## YOUR GOAL
Set down all of the data that follows word for word, without the images.

## DATA
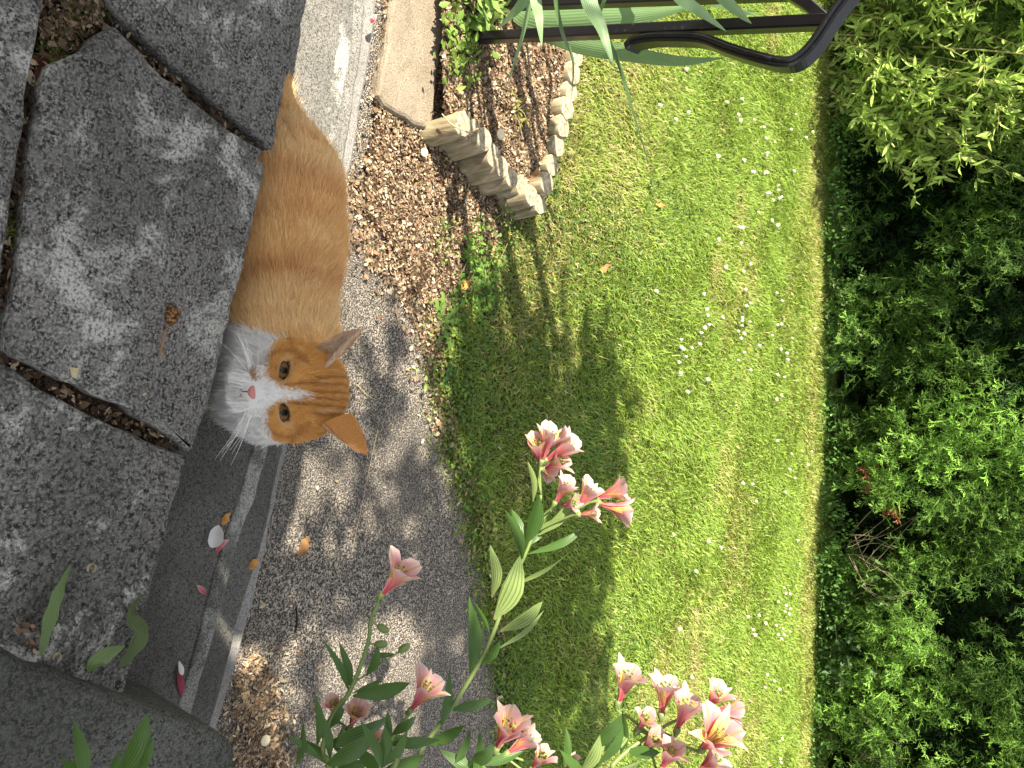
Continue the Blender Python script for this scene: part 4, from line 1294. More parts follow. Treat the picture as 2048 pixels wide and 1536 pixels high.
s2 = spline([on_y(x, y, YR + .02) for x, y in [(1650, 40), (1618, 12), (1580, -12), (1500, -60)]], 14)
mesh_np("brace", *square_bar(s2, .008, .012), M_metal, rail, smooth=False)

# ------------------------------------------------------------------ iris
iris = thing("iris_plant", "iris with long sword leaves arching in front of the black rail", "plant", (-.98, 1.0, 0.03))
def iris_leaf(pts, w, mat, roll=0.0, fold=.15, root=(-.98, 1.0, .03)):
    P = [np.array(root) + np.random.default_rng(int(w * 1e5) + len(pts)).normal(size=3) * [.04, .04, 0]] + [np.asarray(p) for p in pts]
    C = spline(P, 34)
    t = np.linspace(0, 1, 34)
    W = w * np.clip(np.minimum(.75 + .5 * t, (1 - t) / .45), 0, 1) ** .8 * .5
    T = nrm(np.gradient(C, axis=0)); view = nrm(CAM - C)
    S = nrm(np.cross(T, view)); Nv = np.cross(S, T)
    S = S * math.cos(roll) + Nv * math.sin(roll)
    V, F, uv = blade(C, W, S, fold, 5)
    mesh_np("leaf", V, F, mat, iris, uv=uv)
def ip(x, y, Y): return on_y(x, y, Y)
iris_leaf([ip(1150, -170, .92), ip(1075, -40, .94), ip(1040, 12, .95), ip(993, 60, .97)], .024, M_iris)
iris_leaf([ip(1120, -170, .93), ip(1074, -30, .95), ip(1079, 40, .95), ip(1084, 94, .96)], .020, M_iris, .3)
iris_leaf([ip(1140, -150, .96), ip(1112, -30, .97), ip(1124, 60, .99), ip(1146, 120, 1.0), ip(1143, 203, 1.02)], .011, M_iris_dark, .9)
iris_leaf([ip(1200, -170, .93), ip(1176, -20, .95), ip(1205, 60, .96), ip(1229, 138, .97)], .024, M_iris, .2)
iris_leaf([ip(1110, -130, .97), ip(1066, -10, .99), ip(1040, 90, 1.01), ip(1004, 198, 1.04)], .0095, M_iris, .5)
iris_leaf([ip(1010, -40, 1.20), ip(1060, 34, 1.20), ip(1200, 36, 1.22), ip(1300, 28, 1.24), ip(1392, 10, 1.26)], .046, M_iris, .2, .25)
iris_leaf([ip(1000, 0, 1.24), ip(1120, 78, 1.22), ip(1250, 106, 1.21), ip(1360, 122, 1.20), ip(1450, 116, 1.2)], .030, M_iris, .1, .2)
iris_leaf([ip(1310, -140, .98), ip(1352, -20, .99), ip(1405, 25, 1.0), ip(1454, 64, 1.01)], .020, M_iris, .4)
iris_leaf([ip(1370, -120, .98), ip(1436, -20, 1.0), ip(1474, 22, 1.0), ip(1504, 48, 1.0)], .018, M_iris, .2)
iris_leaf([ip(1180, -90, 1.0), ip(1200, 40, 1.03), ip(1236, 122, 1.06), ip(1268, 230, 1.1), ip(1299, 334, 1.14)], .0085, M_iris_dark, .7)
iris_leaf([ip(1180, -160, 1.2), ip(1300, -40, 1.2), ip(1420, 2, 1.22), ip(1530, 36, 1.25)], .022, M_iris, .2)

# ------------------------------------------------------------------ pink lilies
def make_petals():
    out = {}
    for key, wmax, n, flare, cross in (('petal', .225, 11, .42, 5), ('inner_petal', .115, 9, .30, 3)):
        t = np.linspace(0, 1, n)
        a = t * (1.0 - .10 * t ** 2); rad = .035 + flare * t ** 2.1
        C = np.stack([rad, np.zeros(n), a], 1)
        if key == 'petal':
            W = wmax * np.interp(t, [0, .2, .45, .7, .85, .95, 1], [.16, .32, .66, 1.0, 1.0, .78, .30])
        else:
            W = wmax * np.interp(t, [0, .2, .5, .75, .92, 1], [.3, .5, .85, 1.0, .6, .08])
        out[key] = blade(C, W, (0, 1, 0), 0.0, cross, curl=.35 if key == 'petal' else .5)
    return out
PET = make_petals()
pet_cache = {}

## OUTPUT
Continue the Blender Python script for this scene: part 4, from line 1294. More parts follow. Treat the picture as 2048 pixels wide and 1536 pixels high.
s2 = spline([on_y(x, y, YR + .02) for x, y in [(1650, 40), (1618, 12), (1580, -12), (1500, -60)]], 14)
mesh_np("brace", *square_bar(s2, .008, .012), M_metal, rail, smooth=False)

# ------------------------------------------------------------------ iris
iris = thing("iris_plant", "iris with long sword leaves arching in front of the black rail", "plant", (-.98, 1.0, 0.03))
def iris_leaf(pts, w, mat, roll=0.0, fold=.15, root=(-.98, 1.0, .03)):
    P = [np.array(root) + np.random.default_rng(int(w * 1e5) + len(pts)).normal(size=3) * [.04, .04, 0]] + [np.asarray(p) for p in pts]
    C = spline(P, 34)
    t = np.linspace(0, 1, 34)
    W = w * np.clip(np.minimum(.75 + .5 * t, (1 - t) / .45), 0, 1) ** .8 * .5
    T = nrm(np.gradient(C, axis=0)); view = nrm(CAM - C)
    S = nrm(np.cross(T, view)); Nv = np.cross(S, T)
    S = S * math.cos(roll) + Nv * math.sin(roll)
    V, F, uv = blade(C, W, S, fold, 5)
    mesh_np("leaf", V, F, mat, iris, uv=uv)
def ip(x, y, Y): return on_y(x, y, Y)
iris_leaf([ip(1150, -170, .92), ip(1075, -40, .94), ip(1040, 12, .95), ip(993, 60, .97)], .024, M_iris)
iris_leaf([ip(1120, -170, .93), ip(1074, -30, .95), ip(1079, 40, .95), ip(1084, 94, .96)], .020, M_iris, .3)
iris_leaf([ip(1140, -150, .96), ip(1112, -30, .97), ip(1124, 60, .99), ip(1146, 120, 1.0), ip(1143, 203, 1.02)], .011, M_iris_dark, .9)
iris_leaf([ip(1200, -170, .93), ip(1176, -20, .95), ip(1205, 60, .96), ip(1229, 138, .97)], .024, M_iris, .2)
iris_leaf([ip(1110, -130, .97), ip(1066, -10, .99), ip(1040, 90, 1.01), ip(1004, 198, 1.04)], .0095, M_iris, .5)
iris_leaf([ip(1010, -40, 1.20), ip(1060, 34, 1.20), ip(1200, 36, 1.22), ip(1300, 28, 1.24), ip(1392, 10, 1.26)], .046, M_iris, .2, .25)
iris_leaf([ip(1000, 0, 1.24), ip(1120, 78, 1.22), ip(1250, 106, 1.21), ip(1360, 122, 1.20), ip(1450, 116, 1.2)], .030, M_iris, .1, .2)
iris_leaf([ip(1310, -140, .98), ip(1352, -20, .99), ip(1405, 25, 1.0), ip(1454, 64, 1.01)], .020, M_iris, .4)
iris_leaf([ip(1370, -120, .98), ip(1436, -20, 1.0), ip(1474, 22, 1.0), ip(1504, 48, 1.0)], .018, M_iris, .2)
iris_leaf([ip(1180, -90, 1.0), ip(1200, 40, 1.03), ip(1236, 122, 1.06), ip(1268, 230, 1.1), ip(1299, 334, 1.14)], .0085, M_iris_dark, .7)
iris_leaf([ip(1180, -160, 1.2), ip(1300, -40, 1.2), ip(1420, 2, 1.22), ip(1530, 36, 1.25)], .022, M_iris, .2)

# ------------------------------------------------------------------ pink lilies
def make_petals():
    out = {}
    for key, wmax, n, flare, cross in (('petal', .225, 11, .42, 5), ('inner_petal', .115, 9, .30, 3)):
        t = np.linspace(0, 1, n)
        a = t * (1.0 - .10 * t ** 2); rad = .035 + flare * t ** 2.1
        C = np.stack([rad, np.zeros(n), a], 1)
        if key == 'petal':
            W = wmax * np.interp(t, [0, .2, .45, .7, .85, .95, 1], [.16, .32, .66, 1.0, 1.0, .78, .30])
        else:
            W = wmax * np.interp(t, [0, .2, .5, .75, .92, 1], [.3, .5, .85, 1.0, .6, .08])
        out[key] = blade(C, W, (0, 1, 0), 0.0, cross, curl=.35 if key == 'petal' else .5)
    return out
PET = make_petals()
pet_cache = {}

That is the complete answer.